With the last meeting of the D.C. Council’s current session taking place next week and comprehensive campaign finance reform nowhere on the legislature’s radar, Councilmember Mary Cheh (D-Ward 3) today announced that she was introducing emergency legislation banning money orders worth more than $25 from local campaigns.

Sound familiar? It should. Cheh introduced the same measure in March, but it never moved and was eventually subsumed by comprehensive campaign finance reform legislation introduced by Mayor Vince Gray, which has also remain stalled. In a statement, Cheh said that she was moving the legislation as an emergency so that it could take effect in time for the campaigning leading up to the April 23 At-Large special election.
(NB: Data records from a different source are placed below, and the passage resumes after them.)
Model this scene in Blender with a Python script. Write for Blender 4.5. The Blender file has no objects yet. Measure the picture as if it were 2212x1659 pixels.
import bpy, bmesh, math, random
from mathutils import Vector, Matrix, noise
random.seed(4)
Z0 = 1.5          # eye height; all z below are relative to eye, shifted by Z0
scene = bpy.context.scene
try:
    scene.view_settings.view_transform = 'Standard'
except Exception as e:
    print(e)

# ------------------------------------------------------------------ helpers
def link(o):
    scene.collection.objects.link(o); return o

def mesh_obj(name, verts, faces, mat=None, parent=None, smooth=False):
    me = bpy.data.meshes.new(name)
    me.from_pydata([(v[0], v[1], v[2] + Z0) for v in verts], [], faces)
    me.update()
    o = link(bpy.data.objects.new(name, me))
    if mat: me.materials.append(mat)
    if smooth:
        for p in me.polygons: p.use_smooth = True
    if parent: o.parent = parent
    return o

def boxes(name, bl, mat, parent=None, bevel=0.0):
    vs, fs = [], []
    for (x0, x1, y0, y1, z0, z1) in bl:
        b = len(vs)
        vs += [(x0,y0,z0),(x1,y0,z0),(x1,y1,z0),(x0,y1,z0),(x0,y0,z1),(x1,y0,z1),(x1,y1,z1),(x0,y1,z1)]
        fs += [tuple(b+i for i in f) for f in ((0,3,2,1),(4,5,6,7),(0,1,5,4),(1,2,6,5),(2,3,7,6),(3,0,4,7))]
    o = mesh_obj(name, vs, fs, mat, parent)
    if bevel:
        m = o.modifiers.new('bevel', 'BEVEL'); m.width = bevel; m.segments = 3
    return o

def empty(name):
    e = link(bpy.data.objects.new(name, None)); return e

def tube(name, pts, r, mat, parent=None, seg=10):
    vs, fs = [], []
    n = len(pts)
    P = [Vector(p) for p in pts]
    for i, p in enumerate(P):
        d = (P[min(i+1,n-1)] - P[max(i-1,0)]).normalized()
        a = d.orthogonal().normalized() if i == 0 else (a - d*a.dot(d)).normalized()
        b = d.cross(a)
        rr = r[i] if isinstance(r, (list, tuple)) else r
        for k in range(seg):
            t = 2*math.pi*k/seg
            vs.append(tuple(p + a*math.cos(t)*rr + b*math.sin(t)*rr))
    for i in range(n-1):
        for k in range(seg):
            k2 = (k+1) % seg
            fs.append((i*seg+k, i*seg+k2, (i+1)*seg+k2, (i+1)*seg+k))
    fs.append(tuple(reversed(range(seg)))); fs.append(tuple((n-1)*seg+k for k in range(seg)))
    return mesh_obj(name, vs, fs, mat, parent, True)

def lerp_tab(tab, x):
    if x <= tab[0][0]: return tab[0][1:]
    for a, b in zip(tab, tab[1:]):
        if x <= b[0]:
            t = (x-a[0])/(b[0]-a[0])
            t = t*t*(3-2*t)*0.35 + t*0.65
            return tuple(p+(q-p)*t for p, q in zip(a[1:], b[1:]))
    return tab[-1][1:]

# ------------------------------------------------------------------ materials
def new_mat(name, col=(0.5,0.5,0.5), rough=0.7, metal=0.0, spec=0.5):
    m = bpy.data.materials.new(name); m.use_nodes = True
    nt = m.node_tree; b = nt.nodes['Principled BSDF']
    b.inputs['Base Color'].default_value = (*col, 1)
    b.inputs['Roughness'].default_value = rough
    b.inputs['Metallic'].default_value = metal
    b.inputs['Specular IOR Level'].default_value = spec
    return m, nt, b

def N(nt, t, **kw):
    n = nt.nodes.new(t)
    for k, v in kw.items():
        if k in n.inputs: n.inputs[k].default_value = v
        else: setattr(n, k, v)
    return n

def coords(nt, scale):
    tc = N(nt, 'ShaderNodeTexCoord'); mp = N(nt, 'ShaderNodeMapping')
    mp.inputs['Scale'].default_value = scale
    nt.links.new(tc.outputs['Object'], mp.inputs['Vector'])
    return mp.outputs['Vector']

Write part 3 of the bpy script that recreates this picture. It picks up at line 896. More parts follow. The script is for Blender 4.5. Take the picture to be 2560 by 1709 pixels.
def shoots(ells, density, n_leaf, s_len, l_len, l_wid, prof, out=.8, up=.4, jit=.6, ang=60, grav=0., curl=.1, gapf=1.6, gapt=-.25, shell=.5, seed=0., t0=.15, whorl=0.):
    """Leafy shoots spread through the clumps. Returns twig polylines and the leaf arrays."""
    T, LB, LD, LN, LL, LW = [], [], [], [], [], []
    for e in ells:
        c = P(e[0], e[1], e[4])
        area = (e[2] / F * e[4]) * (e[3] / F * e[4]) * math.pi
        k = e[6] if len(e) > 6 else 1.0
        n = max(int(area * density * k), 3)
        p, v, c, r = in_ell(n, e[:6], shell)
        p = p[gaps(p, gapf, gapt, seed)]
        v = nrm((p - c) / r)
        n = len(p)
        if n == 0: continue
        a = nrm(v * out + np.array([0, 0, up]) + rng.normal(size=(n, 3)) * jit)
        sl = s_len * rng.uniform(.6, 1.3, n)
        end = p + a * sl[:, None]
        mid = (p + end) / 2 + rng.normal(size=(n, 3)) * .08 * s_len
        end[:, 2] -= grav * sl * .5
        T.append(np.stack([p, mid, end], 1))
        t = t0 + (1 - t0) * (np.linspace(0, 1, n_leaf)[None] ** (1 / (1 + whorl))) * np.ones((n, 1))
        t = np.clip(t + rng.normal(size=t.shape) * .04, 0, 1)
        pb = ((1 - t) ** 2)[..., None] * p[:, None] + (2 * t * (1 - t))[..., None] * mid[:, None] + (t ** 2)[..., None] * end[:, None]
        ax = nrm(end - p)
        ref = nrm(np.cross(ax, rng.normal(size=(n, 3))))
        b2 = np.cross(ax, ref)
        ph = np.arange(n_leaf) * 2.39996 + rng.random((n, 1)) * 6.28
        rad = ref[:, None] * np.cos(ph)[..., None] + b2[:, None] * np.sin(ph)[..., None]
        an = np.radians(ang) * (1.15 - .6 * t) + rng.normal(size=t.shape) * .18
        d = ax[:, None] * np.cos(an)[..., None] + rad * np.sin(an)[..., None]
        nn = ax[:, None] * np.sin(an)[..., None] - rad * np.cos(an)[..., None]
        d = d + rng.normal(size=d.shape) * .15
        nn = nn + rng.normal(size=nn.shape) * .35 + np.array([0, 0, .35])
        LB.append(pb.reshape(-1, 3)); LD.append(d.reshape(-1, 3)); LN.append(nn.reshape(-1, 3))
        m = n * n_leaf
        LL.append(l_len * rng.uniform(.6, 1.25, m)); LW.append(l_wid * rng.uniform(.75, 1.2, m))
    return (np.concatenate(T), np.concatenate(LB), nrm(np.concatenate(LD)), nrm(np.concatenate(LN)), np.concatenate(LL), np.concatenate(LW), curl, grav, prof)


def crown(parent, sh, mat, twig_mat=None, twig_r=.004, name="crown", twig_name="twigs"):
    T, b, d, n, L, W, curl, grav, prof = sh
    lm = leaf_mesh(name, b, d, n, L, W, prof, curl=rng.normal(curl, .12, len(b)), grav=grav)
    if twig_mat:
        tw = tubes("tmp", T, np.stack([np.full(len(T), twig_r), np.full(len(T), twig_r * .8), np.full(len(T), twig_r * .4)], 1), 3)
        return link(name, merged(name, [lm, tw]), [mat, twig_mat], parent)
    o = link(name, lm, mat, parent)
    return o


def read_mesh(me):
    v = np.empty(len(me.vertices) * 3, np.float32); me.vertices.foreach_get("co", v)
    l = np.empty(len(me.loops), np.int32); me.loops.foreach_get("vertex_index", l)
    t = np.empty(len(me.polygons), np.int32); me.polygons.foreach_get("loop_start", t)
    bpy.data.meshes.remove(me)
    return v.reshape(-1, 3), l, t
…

“Money orders – in the tens of thousands of dollars – have played a major role in the campaign finance scandals that have occupied much of the public’s and the Council’s attention for the past two years,” she said. “To leave them unregulated headed into a special election seems to invite precisely the kind of mischief that has occurred in the past.”

Under current law, cash contributions to local campaigns are limited to $25, but money orders are not. Money orders have become the center of a new controversy in D.C. politics, as a variety of candidates have accepted thousands of dollars of contributions of questionable provenance in the form of money orders.

Last year, Councilmember Vincent Orange (D-At Large) accepted tens of thousands of dollars in money orders from businessman Jeffrey Thompson and his associates, leading good government advocates to fear that the money orders were simply no-so-discrete ways to get around individual contribution limits. Money orders also played a large role in the $653,000 shadow campaign that aided Gray’s election in 2010.

“In light of these serious and documented campaign finance abuses, I am very disappointed that the Council has failed to address campaign finance reform in Council Period 19,” said Cheh in a press release. “Given that a special election has been scheduled for April, I believe that it is prudent for us to at least take some action to try to prevent these abuses from reoccurring.